12 July 2011

New Blog

I joked in my last entry about creating a new blog, just about kayaking. Well, since I'm in the middle of making a paddle for Donna and I wanted to document the process, I figured I'd go ahead and create another one. I'm also planning to build my own kayak, so the blog will also follow that. It probably won't be an ongoing blog, once the kayak is finished I don't plan to post anymore entries, unless Donna says she wants one too, or someone else asks me to build them one. That may change though, we'll see how it goes.

Anyway, if you're interested, have a look at A DIY Kayak.

10 July 2011

A new paddle

This blog seems to always be about kayaking just lately. Perhaps I should start another blog, just on that topic.
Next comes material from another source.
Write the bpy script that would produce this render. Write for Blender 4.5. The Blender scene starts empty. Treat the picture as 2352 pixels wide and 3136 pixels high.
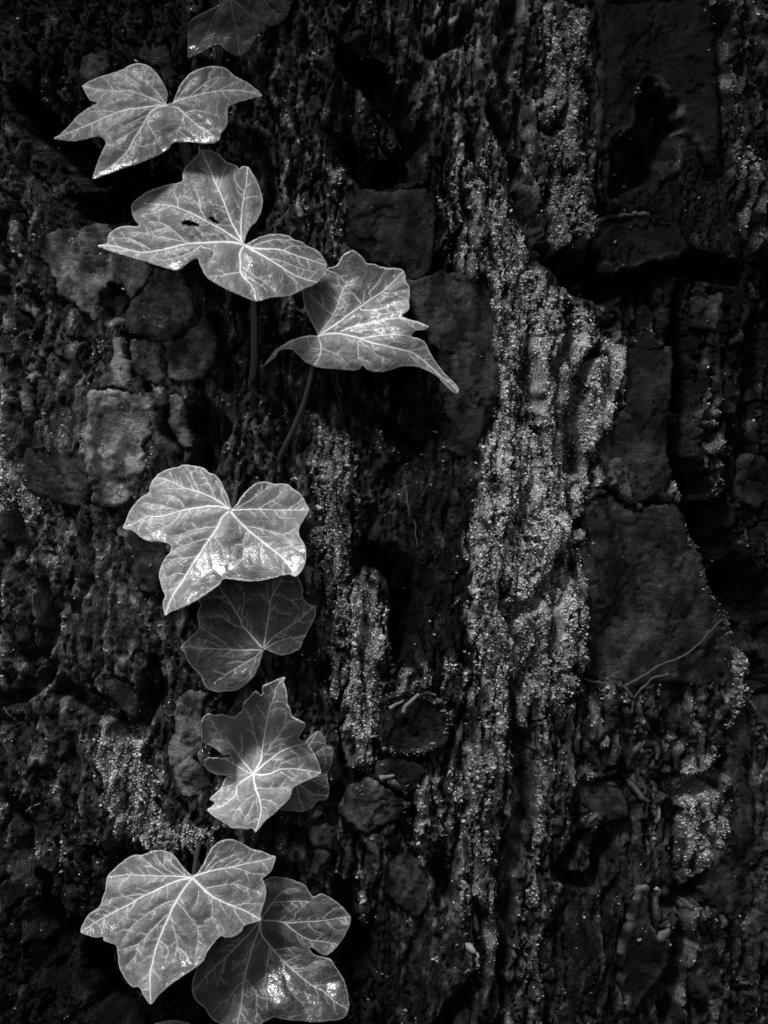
import bpy, math, random
import numpy as np
from mathutils import Vector
from mathutils.geometry import delaunay_2d_cdt

random.seed(4)
RNG = np.random.default_rng(7)
scene = bpy.context.scene
COL = scene.collection

# ------------------------------------------------------------------ camera, sky, sun, exposure
CAM_D = 0.70          # metres from the lens to the front of the trunk
CAM_Z = 1.30
FPX = 7000.0          # focal length in photograph pixels (1 px = 0.1 mm on the bark)
cam_data = bpy.data.cameras.new("camera")
cam_data.sensor_fit = 'VERTICAL'
cam_data.sensor_height = 24.0
cam_data.lens = 24.0 * FPX / 3136.0
cam_data.clip_start = 0.02
cam_data.clip_end = 500.0
cam = bpy.data.objects.new("camera", cam_data)
cam.location = (0, -CAM_D, CAM_Z)
cam.rotation_euler = (math.radians(90), 0, 0)
COL.objects.link(cam)
scene.camera = cam

SUN_EL = math.radians(53)
SUN_AZ = math.radians(-26)      # from the left of the lens axis, behind the camera
world = bpy.data.worlds.new("World")
scene.world = world
world.use_nodes = True
wn = world.node_tree
wn.nodes.clear()
w_out = wn.nodes.new("ShaderNodeOutputWorld")
w_bg = wn.nodes.new("ShaderNodeBackground")
w_sky = wn.nodes.new("ShaderNodeTexSky")
w_bw = wn.nodes.new("ShaderNodeRGBToBW")       # a black and white photograph
w_sky.sky_type = 'NISHITA'
w_sky.sun_disc = False
w_sky.sun_elevation = SUN_EL
w_sky.sun_rotation = math.radians(180) - SUN_AZ
w_bg.inputs["Strength"].default_value = 0.05
wn.links.new(w_sky.outputs[0], w_bw.inputs[0])
wn.links.new(w_bw.outputs[0], w_bg.inputs[0])
wn.links.new(w_bg.outputs[0], w_out.inputs[0])

sun_data = bpy.data.lights.new("sun", 'SUN')
sun_data.energy = 1.5
sun_data.angle = math.radians(10)
sun_data.color = (1, 1, 1)
sun = bpy.data.objects.new("sun", sun_data)
sdir = Vector((math.sin(SUN_AZ) * math.cos(SUN_EL), -math.cos(SUN_AZ) * math.cos(SUN_EL), math.sin(SUN_EL)))
sun.rotation_euler = sdir.to_track_quat('Z', 'Y').to_euler()
sun.location = (-2, -4, 6)
COL.objects.link(sun)

scene.view_settings.view_transform = 'Standard'
scene.view_settings.look = 'None'
scene.view_settings.gamma = 1.0
scene.view_settings.use_curve_mapping = False
scene.view_settings.exposure = 1.4

# ------------------------------------------------------------------ helpers
TRUNK_R = 0.38
TRUNK_X = -0.02

class Grad:
    """tileable gradient noise on numpy arrays"""
    def __init__(self, seed):
        r = np.random.default_rng(seed)
        a = r.random((256, 256)) * 2 * np.pi
        self.gx = np.cos(a).astype(np.float32)
        self.gy = np.sin(a).astype(np.float32)
    def __call__(self, x, y):
        xi = np.floor(x); yi = np.floor(y)
        fx = (x - xi).astype(np.float32); fy = (y - yi).astype(np.float32)
        xi = xi.astype(np.int64); yi = yi.astype(np.int64)
        x0 = xi & 255; x1 = (xi + 1) & 255; y0 = yi & 255; y1 = (yi + 1) & 255
        sx = fx * fx * fx * (fx * (fx * 6 - 15) + 10)
        sy = fy * fy * fy * (fy * (fy * 6 - 15) + 10)
        a = self.gx[y0, x0] * fx + self.gy[y0, x0] * fy
        b = self.gx[y0, x1] * (fx - 1) + self.gy[y0, x1] * fy
        c = self.gx[y1, x0] * fx + self.gy[y1, x0] * (fy - 1)
        d = self.gx[y1, x1] * (fx - 1) + self.gy[y1, x1] * (fy - 1)
        return ((a + sx * (b - a)) * (1 - sy) + (c + sx * (d - c)) * sy) * 1.5

G = [Grad(100 + i) for i in range(24)]

def fbm(u, v, sx, sy, k, octv=4, gain=0.5):
    s = 0; a = 1.0; t = 0
    for i in range(octv):
        s = s + a * G[(k + i) % 24](u / sx * 2 ** i + 17.3 * i, v / sy * 2 ** i + 9.1 * i)
        t += a; a *= gain
    return s / t

_wr = np.random.default_rng(55)
WX = _wr.random((256, 256)).astype(np.float32)
WY = _wr.random((256, 256)).astype(np.float32)
def worley(x, y):
    xi = np.floor(x).astype(np.int64); yi = np.floor(y).astype(np.int64)
    best = np.full(x.shape, 9.0, np.float32)
    for dx in (-1, 0, 1):
        for dy in (-1, 0, 1):
            cx = xi + dx; cy = yi + dy
            px = cx + WX[cy & 255, cx & 255]; py = cy + WY[cy & 255, cx & 255]
            best = np.minimum(best, ((px - x) ** 2 + (py - y) ** 2).astype(np.float32))
    return np.sqrt(best)

def flakes(x, y):
    """nearest and second nearest cell distance, and a random number per cell"""
    xi = np.floor(x).astype(np.int64); yi = np.floor(y).astype(np.int64)
    f1 = np.full(x.shape, 9.0, np.float32); f2 = f1.copy(); hid = np.zeros(x.shape, np.float32)
    for dx in (-1, 0, 1):
        for dy in (-1, 0, 1):
            cx = xi + dx; cy = yi + dy
            px = cx + WX[cy & 255, cx & 255]; py = cy + WY[cy & 255, cx & 255]
            d = np.sqrt(((px - x) ** 2 + (py - y) ** 2)).astype(np.float32)
            near = d < f1
            f2 = np.where(near, f1, np.minimum(f2, d))
            hid = np.where(near, WX[(cy * 7 + 31) & 255, (cx * 13 + 77) & 255], hid)
            f1 = np.where(near, d, f1)
    return f1, f2, hid

def sstep(a, b, x):
    t = np.clip((x - a) / (b - a), 0, 1)
    return t * t * (3 - 2 * t)

# regions of the photograph in which outlines were read: origin and scale to photograph pixels
CROPS = {
    'A': (100, 0, .4822), 'B': (250, 420, .4822), 'C': (750, 700, .42194), 'D': (350, 1400, .3918),
    'E': (500, 1740, .3255), 'F': (560, 2040, .30139), 'G': (220, 2520, .40989), 'H': (450, 2640, .3918),
    'c1': (0, 600, .4522), 'c2': (0, 1600, .4972), 'c3': (900, 0, .4822), 'c4': (1600, 0, .4533),
    'c5': (900, 900, .4972), 'c6': (1600, 900, .4974), 'c7': (900, 2000, .5135), 'c8': (1600, 2000, .5137),
    'S': (0, 0, 1.0),
}
def cr(name, pts):
    x, y, s = CROPS[name]
    return [(x + p[0] * s, y + p[1] * s) + tuple(p[2:]) for p in pts]

def base_point(u, v):
    """point of the smooth trunk cylinder seen at photograph pixel (u, v), with its outward normal"""
    a = (np.asarray(u, float) - 1176) / FPX
    c = (1568 - np.asarray(v, float)) / FPX
    # (a t - X)^2 + (t - D - R)^2 = R^2
    A = a * a + 1; B = -2 * (a * TRUNK_X + CAM_D + TRUNK_R)
    Cc = TRUNK_X ** 2 + (CAM_D + TRUNK_R) ** 2 - TRUNK_R ** 2
    disc = np.maximum(B * B - 4 * A * Cc, 0)
    t = (-B - np.sqrt(disc)) / (2 * A)
    x = a * t; y = t - CAM_D; z = CAM_Z + c * t
    nx = (x - TRUNK_X) / TRUNK_R; ny = (y - TRUNK_R) / TRUNK_R
    return x, y, z, nx, ny

def surf(u, v, h):
    """bark point: h in photograph pixels (0.1 mm) outwards"""
    x, y, z, nx, ny = base_point(u, v)
    h = h * 1e-4
    return np.stack([x + nx * h, y + ny * h, z], -1)

def P3(u, v, d_mm):
    """point seen at pixel (u, v), d_mm in front of the plane of the bark"""
    dep = CAM_D - np.asarray(d_mm, float) * 1e-3
    return np.stack([(np.asarray(u, float) - 1176) / FPX * dep, dep - CAM_D, CAM_Z + (1568 - np.asarray(v, float)) / FPX * dep], -1)

def seg_dist(px, py, poly, closed):
    """distance to a polyline; returns distance, parameter 0..1"""
    P = np.array([p[:2] for p in poly], float)
    if closed: P = np.vstack([P, P[:1]])
    best = np.full(px.shape, 1e9); par = np.zeros(px.shape)
    n = len(P) - 1
    for i in range(n):
        ax, ay = P[i]; bx, by = P[i + 1]
        dx, dy = bx - ax, by - ay
        L = dx * dx + dy * dy + 1e-9
        t = np.clip(((px - ax) * dx + (py - ay) * dy) / L, 0, 1)
        d = (px - ax - t * dx) ** 2 + (py - ay - t * dy) ** 2
        m = d < best
        best = np.where(m, d, best)
        par = np.where(m, (i + t) / n, par)
    return np.sqrt(best), par

def inside(px, py, poly):
    P = np.array([p[:2] for p in poly], float)
    r = np.zeros(px.shape, bool)
    j = len(P) - 1
    for i in range(len(P)):
        xi, yi = P[i]; xj, yj = P[j]
        if yi != yj:
            c = ((yi > py) != (yj > py)) & (px < (xj - xi) * (py - yi) / (yj - yi) + xi)
            r ^= c
        j = i
    return r

def sdf(px, py, poly):
    d, _ = seg_dist(px, py, poly, True)
    return np.where(inside(px, py, poly), -d, d)

def smooth_curve(pts, step=3.0, closed=False):
    """Catmull-Rom through points (any dimension), sampled about every `step` pixels"""
    P = np.array(pts, float)
    n = len(P)
    if n < 3 and not closed:
        k = max(2, int(np.linalg.norm(P[-1, :2] - P[0, :2]) / step))
        t = np.linspace(0, 1, k)[:, None]
        return P[0] * (1 - t) + P[-1] * t
    out = []
    segs = n if closed else n - 1
    for i in range(segs):
        if closed:
            p0, p1, p2, p3 = P[(i - 1) % n], P[i], P[(i + 1) % n], P[(i + 2) % n]
        else:
            p1, p2 = P[i], P[i + 1]
            p0 = P[i - 1] if i else 2 * p1 - p2
            p3 = P[i + 2] if i + 2 < n else 2 * p2 - p1
        k = max(1, int(round(np.linalg.norm(p2[:2] - p1[:2]) / step)))
        for j in range(k):
            t = j / k
            out.append(0.5 * (2 * p1 + (p2 - p0) * t + (2 * p0 - 5 * p1 + 4 * p2 - p3) * t * t + (3 * p1 - p0 - 3 * p2 + p3) * t ** 3))
    if not closed: out.append(P[-1])
    return np.array(out)

def mesh_np(name, verts, faces, mats, parent=None, smooth=True, attrs=None, loc=None, quads=False):
    me = bpy.data.meshes.new(name)
    verts = np.asarray(verts, np.float32); faces = np.asarray(faces, np.int32)
    if loc is not None: verts = verts - np.asarray(loc, np.float32)
    nf, k = faces.shape
    me.vertices.add(len(verts)); me.vertices.foreach_set("co", verts.ravel())
    me.loops.add(nf * k); me.loops.foreach_set("vertex_index", faces.ravel())
    me.polygons.add(nf)
    me.polygons.foreach_set("loop_start", np.arange(0, nf * k, k, dtype=np.int32))
    me.polygons.foreach_set("loop_total", np.full(nf, k, np.int32))
    me.polygons.foreach_set("use_smooth", np.full(nf, smooth))
    me.update(calc_edges=True)
    for an, av in (attrs or {}).items():
        a = me.attributes.new(an, 'FLOAT', 'POINT')
        a.data.foreach_set("value", np.asarray(av, np.float32))
    me.materials.append(mats)
    o = bpy.data.objects.new(name, me)
    if loc is not None: o.location = loc
    COL.objects.link(o)
    if parent is not None:
        o.parent = parent
        o.location = Vector(loc if loc is not None else (0, 0, 0)) - WORLD_LOC.get(parent.name, Vector((0, 0, 0)))
    WORLD_LOC[o.name] = Vector(loc if loc is not None else (0, 0, 0))
    return o
WORLD_LOC = {}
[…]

But seriously, as I mentioned in my previous post, I'm using a borrowed kayak at the moment, so I can go out for a paddle by myself during the week when Donna's at work. To buy a decent solo kayak I'd be looking at a decent amount of money, or I could build my own for around $300, or even less depending on the materials.

The hard part is getting the right materials. I could go to our local hardware and buy some cheap pine, but getting pieces that aren't full of knots is a problem. There's also the fact that most of it isn't long enough. So until I can find the time to drive out to Ipswich and buy some decent Western Red Cedar from here, I have to make do with working on little projects and relearning all my old woodworking skills from when I was at high school.

Sticking to the kayaking theme, I wanted to make a couple of Greenland paddles. To that end, I managed to find some decent timber from a timber yard nearby.

Two days later, here's the result.

As you can see, it's not like a Euro paddle, what most people would consider a "normal" kayak paddle. It has narrow blades that aren't staggered, and it's all one piece. The main reason paddles have staggered, or feathered blades is to reduce wind resistance on the blade that isn't in the water when you paddle. Because the Greenland paddle's blades are narrower, wind resistance isn't so much of a problem. Because the blade itself is longer than those on a Euro paddle, you still have a decent amount of surface area in the water for paddling. These paddles are really meant for endurance rather than power or speed. After all, once you get a kayak up to cruising speed, you don't really need to paddle all that hard to keep it moving.

The paddle is basically carved out of a solid 4x2 (or really a 95mm x 35mm). As you can see from the next picture, there's a lot of kindling removed from the blank piece of pine.

The original piece of timber I found was twice as wide as I needed, so I got them to rip it down the middle, so I had two pieces. Naturally, when Donna had a feel of the finished product, she was keen to have one of her own.

That's hers on the left, waiting to be carved. Now that I've got the third coat of Linseed oil on mine I'll get started on it.

If they ever break, we'll have no shortage of cricket bats.